> Stated goal
Starting with the first line of the listing, quote each line exactly until and including the one with "return .5 *", leaving pictures out.
• • • • •
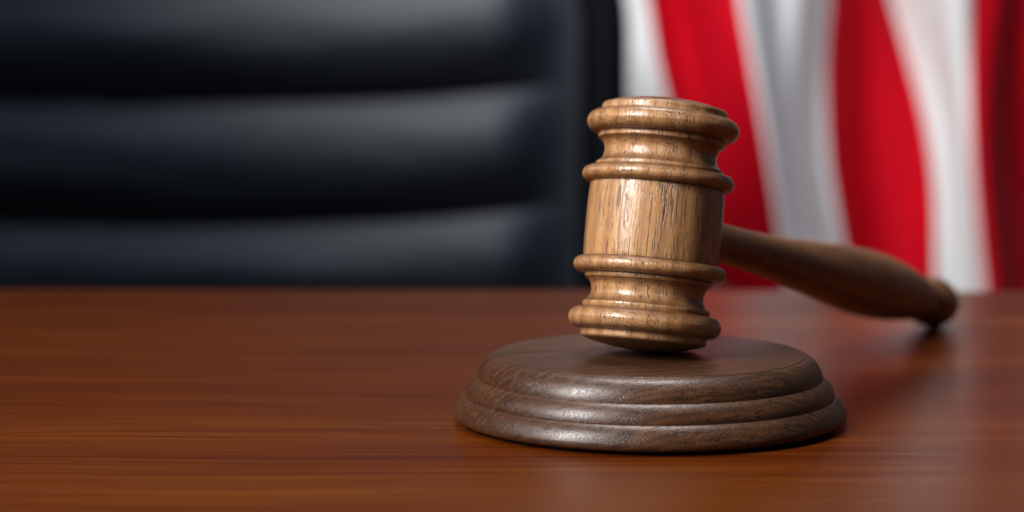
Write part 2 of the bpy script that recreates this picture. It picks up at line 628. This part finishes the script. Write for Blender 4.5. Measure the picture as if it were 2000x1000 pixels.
def cr(ys, t):
    n = len(ys)
    i = max(0, min(n - 2, int(t)))
    f = t - i
    a = ys[max(0, i - 1)]
    b, c = ys[i], ys[i + 1]
    d = ys[min(n - 1, i + 2)]
    return .5 * (2 * b + (c - a) * f + (2 * a - 5 * b + 4 * c - d) * f * f + (3 * b - a - 3 * c + d) * f ** 3)


def flag_mesh():
    bm = bmesh.new()
    uvl = bm.loops.layers.uv.new('stripe')
    NU, NV = 420, 150
    z_hi, z_lo = .98, -.42
    rows = []
    for j in range(NV + 1):
        z = z_hi + (z_lo - z_hi) * j / NV
        # picture row for this height
        a = math.atan((CAM_H - z) / FY) - PITCH
        y = 500 + math.tan(a) * F_PX
        if y < rows_px[0]:
            rt = 0
        elif y > rows_px[-1]:
            rt = len(rows_px) - 1
        else:
            for i in range(len(rows_px) - 1):
                if y <= rows_px[i + 1]:
                    rt = i + (y - rows_px[i]) / (rows_px[i + 1] - rows_px[i])
                    break
        kx = [px(cr(kn, rt), FY) for kn in knots]
        g = min(1, max(0, (z - .42) / .56))      # gathers towards the pole at the top
        g = g ** 1.3
        line = []
        for i in range(NU + 1):
            u = i / NU * (len(knots) - 1)
            x = cr(kx, u)
            x = x * (1 - .82 * g) + POLE_X * .82 * g
            low = min(1, max(0, y / 560))
            dy = cr(depth, u - .35 * low * math.exp(-((u - 1.9) / .4) ** 2) + .5 * low * math.exp(-((u - 3.75) / .55) ** 2))
            dy += .022 * math.exp(-((u - 2.62) / .12) ** 2) * -1 * min(1, max(0, (y - 250) / 250))
            dy += .014 * math.sin(u * 5.3 + z * 7) * math.sin(z * 3.1 + u) + .006 * math.sin(u * 11.7 - z * 9)
            dy += .006 * noise.noise(Vector((u * 1.3, z * 6, 2)))
            x *= (FY + dy) / FY
            line.append((Vector((x, FY + dy * (1 - .3 * g), z)), u))
        rows.append(line)
    vs = [[bm.verts.new(p) for p, _ in r] for r in rows]
    us = [u for _, u in rows[0]]
    for j in range(NV):
        for i in range(NU):
            f = bm.faces.new((vs[j][i], vs[j + 1][i], vs[j + 1][i + 1], vs[j][i + 1]))
            for lp, uu, vv in zip(f.loops, (us[i], us[i], us[i + 1], us[i + 1]), (j, j + 1, j + 1, j)):
                lp[uvl].uv = (uu / 8, vv / NV)
    me = bpy.data.meshes.new('flag_cloth')
    bm.to_mesh(me)
    bm.free()
    me.transform(finv)
    me.shade_smooth()
    return me


t = NT('flag_cloth')
uvn = t.n('ShaderNodeUVMap')
uvn.uv_map = 'stripe'
sx = t.n('ShaderNodeSeparateXYZ', Vector=uvn.outputs[0])
par = t.math('FRACT', t.math('MULTIPLY', sx.outputs[0], 4.0))
# knots: 0-1 white, 1-2 red, 2-3 white ...
isred = t.math('GREATER_THAN', par, .5)
cc = t.mix(isred, col4(.74, .75, .76), col4(.52, .002, .012))
t.put(t.b.inputs['Base Color'], cc)
t.b.inputs['Roughness'].default_value = .75
t.b.inputs['Specular IOR Level'].default_value = .08
wv = t.noise(t.vec(), 900, 2)
t.put(t.b.inputs['Normal'], t.n('ShaderNodeBump', Strength=.2, Distance=.0004, Height=wv).outputs[0])
fc = obj('flag_cloth', flag_mesh(), t.m, flag)
sol = fc.modifiers.new('thickness', 'SOLIDIFY')
sol.thickness = .0012


def fmesh(me):
    me.transform(finv)
    return me


obj('pole', fmesh(tube('pole', [(POLE_X, FY + .09, FLOOR_Z + .03), (POLE_X, FY + .09, 1.12)], .012)), M_brass, flag)
fin = lathe('finial', spline([(0, 0, 1), (1.2, 0, 1), (1.6, .8), (2.6, 2.4), (2.2, 4.2), (0, 5.2, 1)]), 48)
obj('finial', fin, M_brass, flag, Matrix.Translation((0, 0, 1.87)))
bs = lathe('stand', spline([(0, 0, 1), (15, 0, 1), (15, 1.2), (12, 3.0), (4, 4.2), (2.6, 7, 1), (0, 7, 1)]), 64)
obj('stand', bs, M_brass, flag)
• • • • •
> Full solution
Write part 2 of the bpy script that recreates this picture. It picks up at line 628. This part finishes the script. Write for Blender 4.5. Measure the picture as if it were 2000x1000 pixels.
def cr(ys, t):
    n = len(ys)
    i = max(0, min(n - 2, int(t)))
    f = t - i
    a = ys[max(0, i - 1)]
    b, c = ys[i], ys[i + 1]
    d = ys[min(n - 1, i + 2)]
    return .5 * (2 * b + (c - a) * f + (2 * a - 5 * b + 4 * c - d) * f * f + (3 * b - a - 3 * c + d) * f ** 3)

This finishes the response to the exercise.